**REQUEST:** Locate and copy each line in the data that contains the word "Blender".

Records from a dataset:
* * * * * * * * *

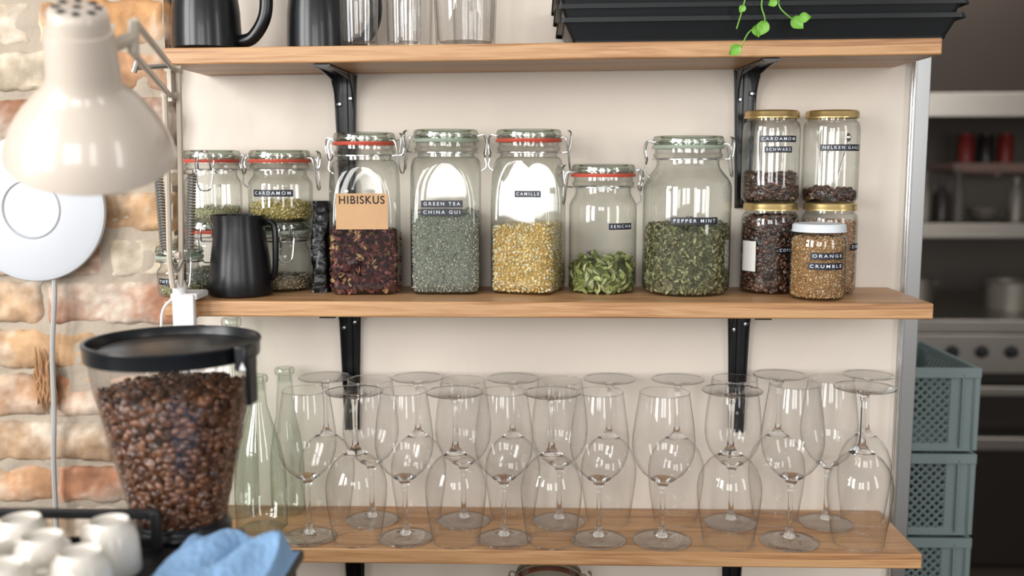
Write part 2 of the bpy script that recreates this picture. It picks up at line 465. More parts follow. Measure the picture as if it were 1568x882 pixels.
# ---------------------------------------------------------------- text labels
_tc = {}
def text_mesh(s, size, bold):
    k = (s, size, bold)
    if k in _tc: return _tc[k]
    cu = bpy.data.curves.new('tmp', 'FONT'); cu.body = s; cu.size = size; cu.align_x = 'CENTER'; cu.align_y = 'CENTER'; cu.space_character = 1.5 if not bold else 1.15
    cu.offset = size*0.012
    ob = bpy.data.objects.new('tmp', cu); COL.objects.link(ob)
    dg = bpy.context.evaluated_depsgraph_get(); dg.update()
    me = bpy.data.meshes.new_from_object(ob.evaluated_get(dg))
    r = ([tuple(v.co) for v in me.vertices], [tuple(p.vertices) for p in me.polygons])
    bpy.data.objects.remove(ob); bpy.data.meshes.remove(me); bpy.data.curves.remove(cu)
    _tc[k] = r; return r
def label(parent, s, R, z, phi=0, w=0.06, h=0.011, u0=0.0, strip='navy', ink='white_ink', ts=None, flat=False, toff=0.0, rotz=0, name='label'):
    mb = MB()
    def mp(u, v, e):
        if flat: return (u+u0, -(R+e), z+v)
        a = phi+(u+u0)/R; return ((R+e)*sin(a), -(R+e)*cos(a), z+v)
    n = 12; vs = []; fs = []
    for i in range(n+1):
        u = -w/2+w*i/n
        vs += [mp(u, -h/2, .0008), mp(u, h/2, .0008)]
    for i in range(n): fs.append((2*i, 2*i+2, 2*i+3, 2*i+1))
    mb.add(vs, fs, 0)
    if s.strip():
        tv, tf = text_mesh(s, ts or h*0.66, ts is not None)
        wid = max(abs(v[0]) for v in tv)*2; k = min(1.3, w*0.88/wid)
        mb.add([mp(v[0]*k, v[1]+toff, .0013) for v in tv], tf, 1)
    mb.obj(name, [strip, ink], parent, rot=(0, 0, rotz), smooth=False)

# ---------------------------------------------------------------- jars
def sefun(a, n=8):
    return lambda t: a/((abs(cos(t))**n+abs(sin(t))**n)**(1/n))
def clip_jar(name, x, y, zb, H, a, neck, kind='round', rot=0, ring='rubber', clasp=0.0, sh_drop=0.045, sh_len=0.03, wire=True):
    """clip-top jar; returns (empty, inner radius function)"""
    e = E(name, (x, y, zb), (0, 0, rot))
    zs = H-sh_drop           # where neck starts
    if kind == 'square':
        se = sefun(a)
        z_arch = H*0.42
        def R(z):
            if z < z_arch: return a*1.33
            t = min(1, (z-z_arch)/(zs-z_arch))
            return neck+(a*1.33-neck)*sqrt(max(0, 1-t**2.0))
        def rf(t, z, r=None):
            b = 1-0.10*max(0, 1-z/0.012)**2
            p, q = se(t), R(z); k = 40
            return b*(p**-k+q**-k)**(-1/k)
        zz = [0, 0.003, 0.007, 0.013]+[0.013+(z_arch-0.013)*i/4 for i in range(1, 5)]+[z_arch+(zs-z_arch)*(1-(1-i/40)**1.5) for i in range(1, 41)]
    else:
        def rf(t, z, r=None):
            b = 1-0.12*max(0, 1-z/0.014)**2
            if z > zs-sh_len:
                u = min(1, (z-(zs-sh_len))/sh_len)
                return b*(neck+(a-neck)*(0.5+0.5*cos(pi*u**1.3)))
            return b*a
        zz = [0, 0.003, 0.008, 0.014]+[0.014+(zs-sh_len-0.014)*i/4 for i in range(1, 5)]+[zs-sh_len+sh_len*i/10 for i in range(1, 11)]
    mb = MB()
    prof = [(0, 0.004), (a*0.6, 0.003), (a*0.8, 0.0)]
    mb.lathe(prof+[(1, z) for z in zz], 120 if kind == 'square' else 72, 0, rf=lambda t, z, r: rf(t, z) if r == 1 else r)
    # neck and flange
    zr = H-0.021
    mb.lathe([(neck, zs), (neck, zs+0.006), (neck+0.005, zs+0.010), (neck+0.006, zs+0.014), (neck+0.003, zs+0.018), (neck+0.003, zr)], 56)
    mb.obj('glass_body', 'g_jar', e, sharp=25)
    lid = MB()
    lid.lathe([(neck+0.004, zr+0.006), (neck+0.007, zr+0.008), (neck+0.007, H-0.006), (neck+0.005, H-0.001), (neck, H), (neck-0.004, H-0.001), (neck-0.007, H-0.004), (neck*0.5, H-0.0045), (0, H-0.004)], 56)
    lid.lathe([(neck+0.002, zr+0.005), (neck-0.003, zr+0.003), (neck-0.004, H-0.006)], 56)
    lid.obj('glass_lid', 'g_lid', e, sharp=50)
    rg = MB(); rg.lathe([(neck-0.002, zr), (neck+0.0075, zr), (neck+0.0085, zr+0.003), (neck+0.0075, zr+0.0055), (neck-0.002, zr+0.0055), (neck-0.002, zr)], 56)
    rg.obj('rubber_seal', ring, e)
    if wire:
        wm = MB(); Rw = neck+0.0068; zw = zs+0.007
        wm.tube([(Rw*cos(2*pi*k/48), Rw*sin(2*pi*k/48), zw) for k in range(48)], 0.0012, 6, closed=True)
        zt = H-0.003
        wm.tube([((neck+0.0078)*cos(2*pi*k/48), (neck+0.0078)*sin(2*pi*k/48), zr+0.011) for k in range(48)], 0.0011, 6, closed=True)
        for s_, ang in ((1, clasp), (-1, clasp+pi)):
            T = Matrix.Rotation(ang, 4, 'Z')
            R0 = neck+0.008
            if s_ == 1:
                pts = [(R0-0.002, -0.013, zt-0.010), (R0+0.006, -0.015, zt-0.012), (R0+0.010, -0.014, zt-0.030), (R0+0.013, -0.010, zt-0.058), (R0+0.014, 0, zt-0.064), (R0+0.013, 0.010, zt-0.058), (R0+0.010, 0.014, zt-0.030), (R0+0.006, 0.015, zt-0.012), (R0-0.002, 0.013, zt-0.010)]
                wm.tube(smooth_path(pts, 5), 0.0013, 6, T=T)
                pts = [(R0, -0.010, zw), (R0+0.012, -0.010, zw+0.004), (R0+0.015, -0.008, zt-0.004), (R0+0.010, 0, zt+0.001), (R0+0.015, 0.008, zt-0.004), (R0+0.012, 0.010, zw+0.004), (R0, 0.010, zw)]
                wm.tube(smooth_path(pts, 5), 0.0013, 6, T=T)
            else:
                pts = [(R0-0.002, -0.014, zt-0.008), (R0+0.008, -0.014, zt-0.006), (R0+0.012, -0.011, zt-0.020), (R0+0.009, -0.011, zw), (R0+0.010, 0, zw-0.008), (R0+0.009, 0.011, zw), (R0+0.012, 0.011, zt-0.020), (R0+0.008, 0.014, zt-0.006), (R0-0.002, 0.014, zt-0.008)]
                wm.tube(smooth_path(pts, 5), 0.0013, 6, T=T)
                wm.tube(smooth_path([(R0+0.008, 0, zt-0.006), (R0+0.013, 0, zt-0.018), (R0+0.010, 0, zw-0.006), (R0+0.012, 0, zw-0.022), (R0+0.004, 0, zw-0.030)], 5), 0.0013, 6, T=T)
        wm.obj('wire_clasp', 'wire', e)
    return e, rf

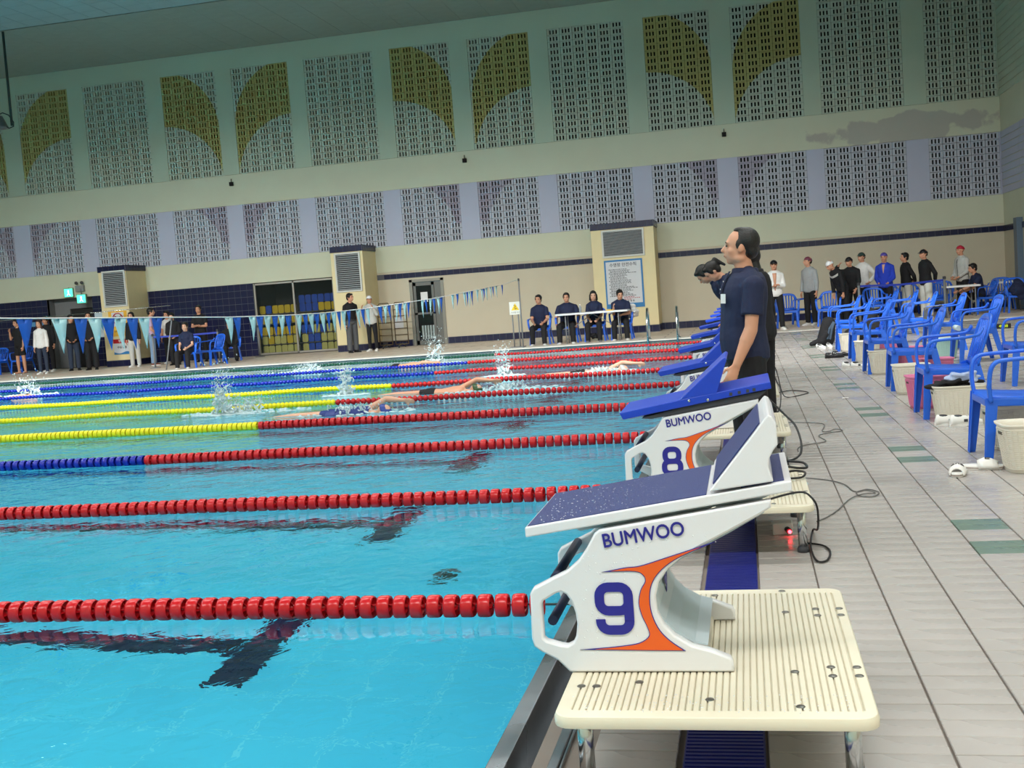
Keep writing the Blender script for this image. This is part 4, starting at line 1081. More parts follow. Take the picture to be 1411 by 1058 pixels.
SIT = {'R': ((.16, 1, -.10), (.02, .05, -1)), 'L': ((.16, 1, -.10), (.02, .1, -1)), 'toe': .2}
A_DOWN = {'R': ((.16, -.02, -1), (.08, .18, -1)), 'L': ((.16, -.02, -1), (.08, .18, -1))}
A_CROSS = {'R': ((.18, .25, -1), (-.85, .55, .12)), 'L': ((.18, .25, -1), (-.85, .6, .0))}
A_FRONT = {'R': ((.15, .1, -1), (-.42, .7, -.55)), 'L': ((.15, .1, -1), (-.42, .7, -.55))}
A_HIPS = {'R': ((.75, -.35, -1), (-.55, .45, -.75)), 'L': ((.75, -.35, -1), (-.55, .45, -.75))}
A_LAP = {'R': ((.12, .22, -1), (-.30, .9, -.35)), 'L': ((.12, .22, -1), (-.30, .9, -.35))}
A_PHONE = {'R': ((.25, .55, -.8), (-.25, .45, .85)), 'L': ((.25, .55, -.8), (-.25, .45, .85))}
A_BACK = {'R': ((.30, -.45, -1), (-.55, -.35, -.55)), 'L': ((.30, -.45, -1), (-.55, -.35, -.55))}
def badge(col):
    def fn(spine, so, root, cm):
        b = MB(); rs = []
        for s in (.36, .395): rs.append([spine(s, -.075+q*.03, .128), spine(s, -.045+q*.03, .128)][:2] if False else [spine(s, -.095, .131), spine(s, -.05, .137), spine(s, -.05, .139), spine(s, -.095, .133)])
        b.rings(rs, (True, True), False); b.build('badge', col, so)
    return fn
def badge_big(col):
    def fn(spine, so, root, cm):
        b = MB()
        for x0 in (-.115,):
            rs = [[spine(s, x0, .152), spine(s, x0+.05, .170), spine(s, x0+.05, .172), spine(s, x0, .154)] for s in (.34, .40)]
            b.rings(rs, (True, True), False)
        b.build('badge', col, so)
        p = MB(); rs = [[spine(s, -.018, y), spine(s, .018, y), spine(s, .018, y+.006), spine(s, -.018, y+.006)] for s, y in ((.40, .158), (.46, .140), (.52, .108), (.545, .092))]
        p.rings(rs, (True, True), False); p.build('placket', cm, so)
        for s, y in ((.43, .158), (.48, .138)):
            q = MB(); q.ell(spine(s, 0, y), (.005, .003, .005)); q.build('button', C_WHT, so)
    return fn
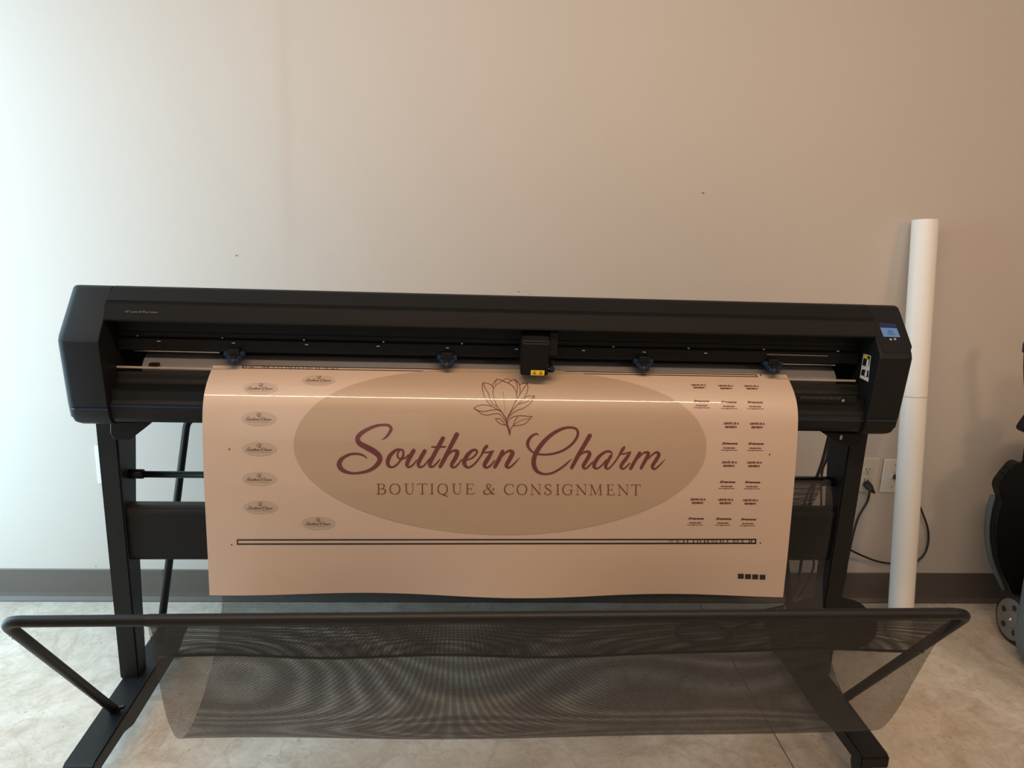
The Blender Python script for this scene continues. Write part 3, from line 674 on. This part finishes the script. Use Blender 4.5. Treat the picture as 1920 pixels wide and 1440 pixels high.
FLOWER = crop(870, 700, 12, [
 fl([(425, 215), (412, 300), (432, 440), (490, 590), (600, 715), (720, 795), (830, 860), (910, 970), (950, 1070)]),
 fl([(425, 215), (480, 350), (550, 460), (590, 600), (650, 690), (740, 750)]),
 fl([(425, 215), (520, 232), (620, 272), (660, 345)]),
 fl([(740, 140), (670, 215), (648, 300), (662, 345)]),
 fl([(665, 345), (652, 440), (672, 550), (740, 730), (850, 870), (945, 1010)]),
 fl([(740, 140), (720, 190), (706, 255)], 10),
 fl([(740, 140), (830, 160), (990, 225), (1100, 300), (1165, 400), (1182, 500), (1160, 620), (1080, 800), (990, 970), (960, 1060)]),
 fl([(672, 340), (730, 260), (860, 180), (950, 125), (1060, 165)], 11),
 fl([(990, 222), (1060, 172), (1140, 150), (1230, 230), (1262, 350), (1256, 470)]),
 fl([(1140, 150), (1190, 250), (1200, 370), (1180, 480)]),
 fl([(1255, 262), (1320, 235), (1422, 225)]),
 fl([(1422, 225), (1340, 350), (1255, 480), (1180, 600), (1120, 720)]),
 fl([(1422, 225), (1436, 340), (1405, 460), (1330, 580), (1200, 715), (1080, 840), (1010, 950)]),
 fl([(1350, 555), (1440, 518), (1590, 512)]), fl([(1590, 512), (1550, 600), (1450, 710), (1320, 790), (1180, 842), (1060, 925), (985, 1020)]),
 fl([(1590, 512), (1480, 605), (1350, 660), (1230, 695)]),
 fl([(220, 785), (300, 735), (400, 712), (520, 718), (630, 748)]),
 fl([(220, 785), (330, 840), (460, 858), (580, 832), (740, 822), (830, 865)]),
 fl([(225, 790), (330, 862), (430, 925), (540, 937), (700, 908), (800, 918), (870, 985), (930, 1080)]),
 [(882, 420, 5), (895, 600, 8), (935, 850, 3)],
 fl([(705, 1020), (800, 1022), (870, 1080), (930, 1165)]), fl([(705, 1020), (770, 1100), (850, 1148), (940, 1168)]),
 fl([(975, 1120), (1010, 1050), (1080, 992), (1180, 960), (1300, 955), (1530, 970)]),
 fl([(1530, 970), (1450, 1060), (1370, 1135), (1260, 1165), (1100, 1182)]),
 fl([(1480, 1008), (1320, 1045), (1210, 1095), (1115, 1175)], 10),
 fl([(1210, 978), (1150, 1060), (1100, 1180)]),
 fl([(1100, 1180), (1055, 1240), (1040, 1310), (1035, 1380)]),
 [(950, 1040, 28), (965, 1140, 42), (1008, 1270, 40), (1028, 1380, 26)]])
# serif capitals built from thick and thin strokes, in a unit box
TK, TN = 3.0, 1.15
def SE(x0, x1, y, w_=TN): return [(x0, y, w_), (x1, y, w_)]
GL = {
 'B': [[(.22, 0, TK), (.22, 1, TK)], SE(0, .3, .02), SE(0, .3, .98), [(.2, .02, TN), (.55, .03, TN), (.76, .13, TK*.9), (.74, .34, TK*.9), (.55, .46, TN), (.25, .47, TN)], [(.5, .46, TN), (.82, .56, TK), (.9, .74, TK), (.75, .93, TK*.7), (.45, .985, TN), (.2, .98, TN)]],
 'O': [[(.5, .01, TN), (.2, .13, TK*.8), (.07, .5, TK), (.2, .87, TK*.8), (.5, .99, TN), (.8, .87, TK*.8), (.93, .5, TK), (.8, .13, TK*.8), (.5, .01, TN)]],
 'U': [[(.22, 0, TK), (.22, .62, TK), (.32, .88, TK*.8), (.55, .99, TN*1.2), (.75, .9, TN), (.84, .66, TN), (.84, 0, TN)], SE(0, .42, .02), SE(.68, 1, .02)],
 'T': [[(.5, 0, TK), (.5, 1, TK)], SE(.02, .98, .02, TN*1.2), SE(.3, .7, .98), [(.02, 0, TN), (.0, .2, TN)], [(.98, 0, TN), (1, .2, TN)]],
 'I': [[(.5, 0, TK), (.5, 1, TK)], SE(.05, .95, .02), SE(.05, .95, .98)],
 'E': [[(.22, 0, TK), (.22, 1, TK)], SE(0, .86, .02), SE(.2, .7, .48), SE(0, .92, .98), [(.86, 0, TN), (.88, .2, TN)], [(.7, .36, TN), (.7, .6, TN)], [(.92, 1, TN*1.3), (1, .78, TN)]],
 'C': [[(.93, .28, TN), (.85, .1, TN), (.58, .01, TN), (.25, .12, TK*.8), (.09, .48, TK), (.22, .84, TK*.9), (.55, .99, TN*1.3), (.98, .8, TN)], [(.92, .0, TN), (.94, .3, TN)]],
 'N': [[(.17, .0, TN), (.17, 1, TN)], [(.12, .02, TK), (.88, .98, TK)], [(.88, 0, TN), (.88, 1, TN)], SE(0, .2, .02), SE(0, .34, .98), SE(.7, 1, .02)],
 'S': [[(.84, .26, TN), (.74, .07, TN*1.2), (.45, .01, TN*1.3), (.17, .12, TK*.8), (.18, .3, TK), (.5, .47, TK*1.1), (.82, .64, TK), (.85, .85, TK*.8), (.55, .99, TN*1.3), (.22, .92, TN*1.2), (.08, .7, TN)], [(.84, 0, TN), (.86, .3, TN)], [(.05, 1, TN), (.05, .68, TN)]],
 'G': [[(.86, .26, TN), (.78, .1, TN), (.52, .01, TN), (.22, .13, TK*.8), (.07, .5, TK), (.2, .86, TK*.9), (.52, .99, TN*1.3), (.84, .9, TN*1.4)], [(.84, .52, TK), (.84, .93, TK)], SE(.62, 1, .53), [(.86, 0, TN), (.88, .3, TN)]],
 'M': [[(.16, 0, TN), (.12, 1, TN)], [(.16, .02, TK), (.5, .98, TK)], [(.5, .98, TN), (.84, .02, TN)], [(.84, 0, TK), (.87, 1, TK)], SE(0, .2, .02), SE(0, .26, .98), SE(.72, 1, .98), SE(.8, .98, .02)],
 '&': [[(.98, .52, TN), (.8, .5, TN), (.88, .42, TN*.9), (.9, .55, TN), (.7, .82, TN*1.1), (.42, .99, TN*1.5), (.15, .92, TK*.9), (.08, .74, TK), (.25, .55, TN*1.3), (.55, .38, TN), (.66, .18, TK*.7), (.52, .02, TN*1.2), (.36, .1, TK*.8), (.36, .3, TK), (.6, .66, TK*1.1), (.82, .96, TK*.9), (1, .9, TN)]]}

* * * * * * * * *

**FULL ANSWER:**
Keep writing the Blender script for this image. This is part 4, starting at line 1081. More parts follow. Take the picture to be 1411 by 1058 pixels.
The Blender Python script for this scene continues. Write part 3, from line 674 on. This part finishes the script. Use Blender 4.5. Treat the picture as 1920 pixels wide and 1440 pixels high.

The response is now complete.